Using the mar_tran command in globk to set the process
noise on the translations effectively allows GLOBK to
emulate the GLRED behavior. But if mar_trans is not
used, then this can contribute to differences between the
two approaches.
(d) GLOBK allows temporal process noise to used in the
analysis. We will often assign random walk process noise
to stations to account for temporal correlations in the results.
This can be done also in the time series analysis from GLRED
although none of fitting programs does this.
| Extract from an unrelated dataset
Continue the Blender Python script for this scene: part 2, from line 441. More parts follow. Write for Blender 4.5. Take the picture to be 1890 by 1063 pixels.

(e) GLOBK is more sensitive to numerical problems when
many surveys are combined. Since all the results
are "stacked" into a single covariance matrix that is propagated
forward in time, a single numerically unstable observation session
can corrupt the matrix and since it is propagated forward
in time, this instability will tend to grow as more data
are added. We have had problems with the early IGS
SINEX files which were unstable when deconstrained and
in some cases were bad from the start due to bugs in the
analysis centers' software. In GLRED, these bad matrices
only affect the specific observation session whereas in GLOBK the
effect will propagate into all results.
(f) Of course, to use GLRED you need to be able define
the (coordinates) refenence frame for each observation session.
For a globally defined frame, this is now easy using the IGS stations and ITRF
coordinates and velocities. For a regionally defined frame, you
can first perform a GLOBK solution to with the frame defined
globally, and then use the estimated coordinates and velocities
to define the regional frame for each observation session.
Our usual approach is to used GLRED to check the quality of the data and to remove and/or fix problematic stations and sessions. We then use GLOBK to generate the final solution. For early surveys (1980's and early 1990's) we often iterate this whole approach (ie, we use the coordinates and velocities from the GLOBK run to better define the reference frame for the GLRED runs. We also use the GLRED run to define the process noise that we use in the GLOBK run.
Any large differences between the GLOBK and GLRED runs does need to be investigated to see what is causing them.